> **Request**
Without the pictures, print the lines running from the beginning of the material to the line containing "random.seed(5)", both ends included.

____

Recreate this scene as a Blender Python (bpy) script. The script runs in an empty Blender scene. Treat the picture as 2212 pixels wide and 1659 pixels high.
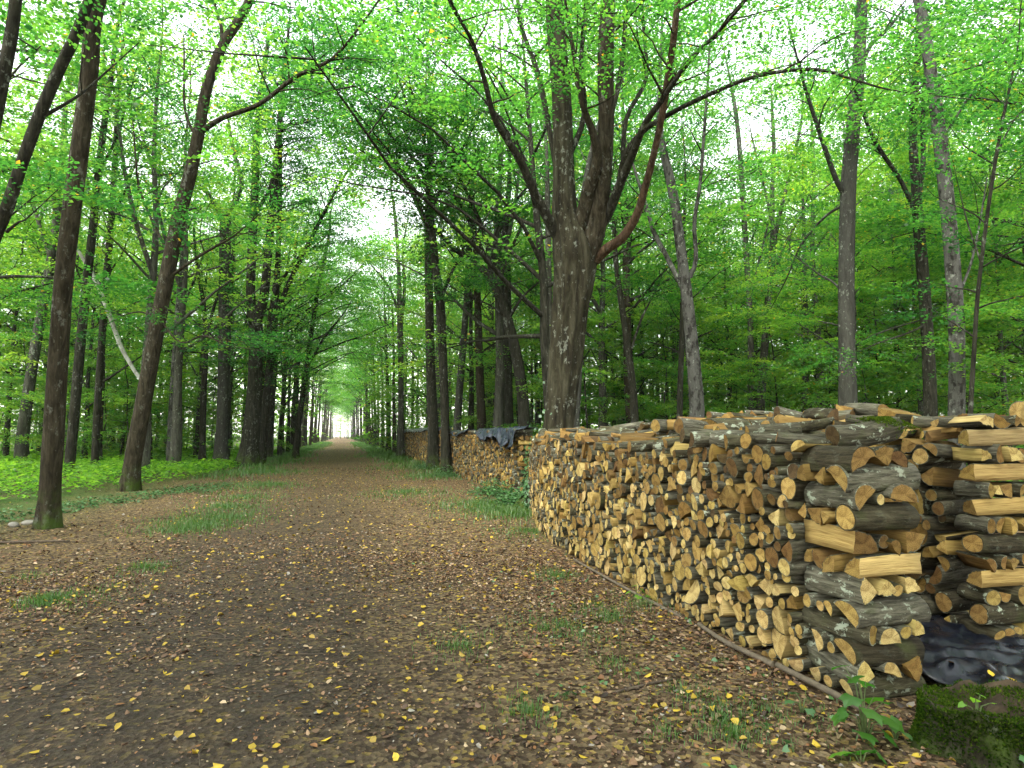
import bpy, math, random
import numpy as np
from math import sin, cos, radians, pi, sqrt, atan2
from mathutils import Matrix, Vector

S = bpy.context.scene
COL = S.collection
RNG = np.random.default_rng(11)
random.seed(5)

# ------------------------------------------------------------------ camera
FPX = 1350.0                       # focal length in pixels of a 2212 wide picture
YAW, PITCH, EYE = radians(15.2), radians(4.7), 1.6
cam_d = bpy.data.cameras.new('camera')
cam_d.sensor_width = 36.0
cam_d.lens = FPX / 2212.0 * 36.0
cam_d.clip_start, cam_d.clip_end = 0.05, 3000.0
cam = bpy.data.objects.new('camera', cam_d)
COL.objects.link(cam)
cam.location = (0, 0, EYE)
cam.rotation_euler = (radians(90) + PITCH, 0, -YAW)
S.camera = cam

# ------------------------------------------------------------------ sky, sun, exposure (pale overcast day)
SUN_EL, SUN_AZ = radians(55), radians(228)      # azimuth measured from +Y towards +X
world = bpy.data.worlds.new('World')
S.world = world
world.use_nodes = True
wn = world.node_tree
for n in list(wn.nodes):
    wn.nodes.remove(n)
sky = wn.nodes.new('ShaderNodeTexSky')
sky.sky_type = 'NISHITA'
sky.sun_disc = False
sky.sun_elevation = SUN_EL
sky.sun_rotation = SUN_AZ
sky.air_density = 2.0
sky.dust_density = 1.0
sky.ozone_density = 0.0
bg = wn.nodes.new('ShaderNodeBackground')
bg.inputs['Strength'].default_value = 0.15
wo = wn.nodes.new('ShaderNodeOutputWorld')
veil = wn.nodes.new('ShaderNodeHueSaturation')          # the cloud veil takes most of the blue out
veil.inputs['Saturation'].default_value = 0.22
wn.links.new(sky.outputs[0], veil.inputs['Color'])
wn.links.new(veil.outputs[0], bg.inputs[0])
wn.links.new(bg.outputs[0], wo.inputs[0])
sun_d = bpy.data.lights.new('sun', 'SUN')
sun_d.energy = 1.5
sun_d.angle = radians(25)
sun_d.color = (1.0, 0.95, 0.86)
sun = bpy.data.objects.new('sun', sun_d)
COL.objects.link(sun)
_sd = Vector((sin(SUN_AZ) * cos(SUN_EL), cos(SUN_AZ) * cos(SUN_EL), sin(SUN_EL)))
sun.rotation_euler = _sd.to_track_quat('Z', 'Y').to_euler()
vs = S.view_settings
vs.view_transform = 'Standard'
vs.look = 'None'
vs.gamma = 1.0
vs.use_curve_mapping = False
vs.exposure = 2.3
S.render.engine = 'CYCLES'
cy = S.cycles
cy.max_bounces = 9
cy.diffuse_bounces = 7
cy.glossy_bounces = 2
cy.transmission_bounces = 6
cy.transparent_max_bounces = 8
cy.sample_clamp_indirect = 8.0
cy.caustics_reflective = False
cy.caustics_refractive = False
cy.use_adaptive_sampling = True
cy.adaptive_threshold = 0.02
cy.use_denoising = True
try:
    cy.denoiser = 'OPENIMAGEDENOISE'
except Exception:
    pass

# ------------------------------------------------------------------ picture <-> place (used to survey where things stand)
_F = np.array([sin(YAW) * cos(PITCH), cos(YAW) * cos(PITCH), sin(PITCH)])
_R = np.array([cos(YAW), -sin(YAW), 0.0])
_U = np.cross(_R, _F)
_C = np.array([0, 0, EYE])


def ray(u, v):
    return _F + (u - 1106) / FPX * _R + (829.5 - v) / FPX * _U


def at(u, v, d):
    return _C + ray(u, v) * d


def on_ground(u, v, z=0.0):
    r = ray(u, v)
    return _C + r * ((z - EYE) / r[2])


def base_at(u, d):
    """ground point seen in column u at depth d"""
    k = -EYE / d                                    # ray z wanted
    b = (k - _F[2]) / _U[2]
    return at(u, 829.5 - b * FPX, d)


def project(p):
    q = np.asarray(p, float) - _C
    z = q @ _F
    return 1106 + FPX * (q @ _R) / z, 829.5 - FPX * (q @ _U) / z, z


# ------------------------------------------------------------------ mesh helpers
def mk_mesh(name, V, polys, mats=(), midx=None, tone=None, tint=None, uv=None, smooth=False):
    """V (n,3); polys = list of int arrays (m,k); midx = one value or array per block; uv per loop or per vertex"""
    me = bpy.data.meshes.new(name)
    V = np.asarray(V, np.float32)
    me.vertices.add(len(V))
    me.vertices.foreach_set('co', V.ravel())
    polys = [np.asarray(p, np.int32) for p in polys if len(p)]
    loops = np.concatenate([p.ravel() for p in polys])
    sizes = np.concatenate([np.full(len(p), p.shape[1], np.int32) for p in polys])
    starts = np.concatenate([[0], np.cumsum(sizes)[:-1]]).astype(np.int32)
    me.loops.add(len(loops))
    me.loops.foreach_set('vertex_index', loops)
    me.polygons.add(len(sizes))
    me.polygons.foreach_set('loop_start', starts)
    me.polygons.foreach_set('loop_total', sizes)
    if midx is not None:
        mm = np.concatenate([np.broadcast_to(np.asarray(m, np.int32), (len(p),)) for p, m in zip(polys, midx)])
        me.polygons.foreach_set('material_index', mm.astype(np.int32))
    if smooth is not False:
        sm = np.broadcast_to(np.asarray(smooth), (len(sizes),)) if not isinstance(smooth, (list, tuple)) else \
            np.concatenate([np.full(len(p), s) for p, s in zip(polys, smooth)])
        me.polygons.foreach_set('use_smooth', sm.astype(bool))
    for m in mats:
        me.materials.append(m)
    if tone is not None:
        a = me.attributes.new('tone', 'FLOAT', 'POINT')
        a.data.foreach_set('value', np.asarray(tone, np.float32))
    if tint is not None:
        a = me.attributes.new('tint', 'FLOAT_COLOR', 'POINT')
        c = np.ones((len(V), 4), np.float32)
        c[:, :3] = tint
        a.data.foreach_set('color', c.ravel())
    if uv is not None:
        l = me.uv_layers.new(name='UVMap')
        uv = np.asarray(uv, np.float32)
        if len(uv) == len(V):
            uv = uv[loops]
        l.data.foreach_set('uv', uv.ravel())
    me.update(calc_edges=True)
    return me


def link(name, data, parent=None, loc=None):
    o = bpy.data.objects.new(name, data)
    COL.objects.link(o)
    if parent is not None:
        o.parent = parent
    if loc is not None:
        o.location = loc
    return o


def tag(o, label=None, cat=None, group=None, kind=None):
    if label:
        assert 4 <= len(label.split()) <= 16, label
        o['label'] = label
    if cat:
        o['category'] = cat
    if group:
        o['group'] = group
    if kind:
        o['kind'] = kind
    return o


def thing(name, label, cat, loc=(0, 0, 0), rz=0.0, group=None):
    o = bpy.data.objects.new(name, None)
    o.empty_display_size = 0.2
    COL.objects.link(o)
    o.location = tuple(float(x) for x in loc)
    o.rotation_euler = (0, 0, rz)
    return tag(o, label, cat, group)


def vnoise(x, y, seed=0):
    """cheap smooth 2-d noise from a few sines"""
    r = np.random.default_rng(seed)
    s = 0
    for k in range(5):
        a, b, p = r.uniform(-1, 1), r.uniform(-1, 1), r.uniform(0, 6.28)
        s = s + np.sin(a * x * (1 + k * .7) + b * y * (1 + k * .7) + p) / (1 + .4 * k)
    return s / 3.2


# ------------------------------------------------------------------ materials
class NT:
    def __init__(self, name):
        self.m = bpy.data.materials.new(name)
        self.m.use_nodes = True
        self.t = self.m.node_tree
        for n in list(self.t.nodes):
            self.t.nodes.remove(n)
        self.out = self.n('ShaderNodeOutputMaterial')

    def n(self, typ, **kw):
        nd = self.t.nodes.new(typ)
        for k, v in kw.items():
            if k.startswith('i_'):
                key = k[2:].replace('_', ' ')
                nd.inputs[key].default_value = v
            else:
                setattr(nd, k, v)
        return nd

    def l(self, a, b):
        self.t.links.new(a, b)

    def ramp(self, fac, stops, interp='LINEAR'):
        r = self.n('ShaderNodeValToRGB')
        r.color_ramp.interpolation = interp
        e = r.color_ramp.elements
        while len(e) < len(stops):
            e.new(0.5)
        for k, (p, c) in enumerate(stops):
            e[k].position = p
            e[k].color = (*c, 1) if len(c) == 3 else c
        self.l(fac, r.inputs[0])
        return r.outputs[0]

    def mix(self, fac, a, b, blend='MIX'):
        m = self.n('ShaderNodeMix', data_type='RGBA', blend_type=blend)
        for s, v in ((m.inputs[0], fac), (m.inputs[6], a), (m.inputs[7], b)):
            if hasattr(v, 'is_linked') or hasattr(v, 'node'):
                self.l(v, s)
            else:
                s.default_value = (*v, 1) if isinstance(v, (tuple, list)) and len(v) == 3 else v
        return m.outputs[2]

    def math(self, op, a, b=None, clamp=False):
        m = self.n('ShaderNodeMath', operation=op, use_clamp=clamp)
        for s, v in ((m.inputs[0], a), (m.inputs[1], b)):
            if v is None:
                continue
            if hasattr(v, 'node'):
                self.l(v, s)
            else:
                s.default_value = v
        return m.outputs[0]

    def noise(self, vec, scale, detail=4, rough=.55, dist=0.0):
        n = self.n('ShaderNodeTexNoise')
        n.inputs['Scale'].default_value = scale
        n.inputs['Detail'].default_value = detail
        n.inputs['Roughness'].default_value = rough
        n.inputs['Distortion'].default_value = dist
        if vec is not None:
            self.l(vec, n.inputs['Vector'])
        return n.outputs[0]

    def mapped(self, vec, scale=(1, 1, 1), loc=(0, 0, 0)):
        m = self.n('ShaderNodeMapping')
        m.inputs['Scale'].default_value = scale
        m.inputs['Location'].default_value = loc
        self.l(vec, m.inputs['Vector'])
        return m.outputs[0]

    def bsdf(self, col, rough=.9, bump=None, bstr=.5, bdist=.02, spec=.25):
        b = self.n('ShaderNodeBsdfPrincipled')
        if hasattr(col, 'node'):
            self.l(col, b.inputs['Base Color'])
        else:
            b.inputs['Base Color'].default_value = (*col, 1)
        if hasattr(rough, 'node'):
            self.l(rough, b.inputs['Roughness'])
        else:
            b.inputs['Roughness'].default_value = rough
        b.inputs['Specular IOR Level'].default_value = spec
        if bump is not None:
            bp = self.n('ShaderNodeBump')
            bp.inputs['Strength'].default_value = bstr
            bp.inputs['Distance'].default_value = bdist
            self.l(bump, bp.inputs['Height'])
            self.l(bp.outputs[0], b.inputs['Normal'])
        self.l(b.outputs[0], self.out.inputs[0])
        return b

    def attr(self, name, out='Fac'):
        a = self.n('ShaderNodeAttribute', attribute_name=name)
        return a.outputs[out]

    def coord(self, which='Object'):
        return self.n('ShaderNodeTexCoord').outputs[which]

    def objrand(self):
        return self.n('ShaderNodeObjectInfo').outputs['Random']


def leaf_mat(name, stops, tstops, trans=.5, gloss=.05, vary=False):
    N = NT(name)
    t = N.attr('tone')
    c1 = N.ramp(t, stops)
    c2 = N.ramp(t, tstops)
    if vary:
        ov = N.ramp(N.objrand(), [(0, (.66, .76, .76)), (.3, (.90, .94, .90)), (.65, (1.08, 1.05, 1)), (1, (1.40, 1.20, .95))])
        c1 = N.mix(1.0, c1, ov, 'MULTIPLY')
        c2 = N.mix(1.0, c2, ov, 'MULTIPLY')
    d = N.n('ShaderNodeBsdfDiffuse')
    N.l(c1, d.inputs[0])
    tr = N.n('ShaderNodeBsdfTranslucent')
    N.l(c2, tr.inputs[0])
    mx = N.n('ShaderNodeMixShader')
    mx.inputs[0].default_value = trans
    N.l(d.outputs[0], mx.inputs[1])
    N.l(tr.outputs[0], mx.inputs[2])
    g = N.n('ShaderNodeBsdfGlossy')
    g.inputs['Roughness'].default_value = .45
    m2 = N.n('ShaderNodeMixShader')
    m2.inputs[0].default_value = gloss
    N.l(mx.outputs[0], m2.inputs[1])
    N.l(g.outputs[0], m2.inputs[2])
    N.l(m2.outputs[0], N.out.inputs[0])
    return N.m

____

> **Worked answer**
Recreate this scene as a Blender Python (bpy) script. The script runs in an empty Blender scene. Treat the picture as 2212 pixels wide and 1659 pixels high.
import bpy, math, random
import numpy as np
from math import sin, cos, radians, pi, sqrt, atan2
from mathutils import Matrix, Vector

S = bpy.context.scene
COL = S.collection
RNG = np.random.default_rng(11)
random.seed(5)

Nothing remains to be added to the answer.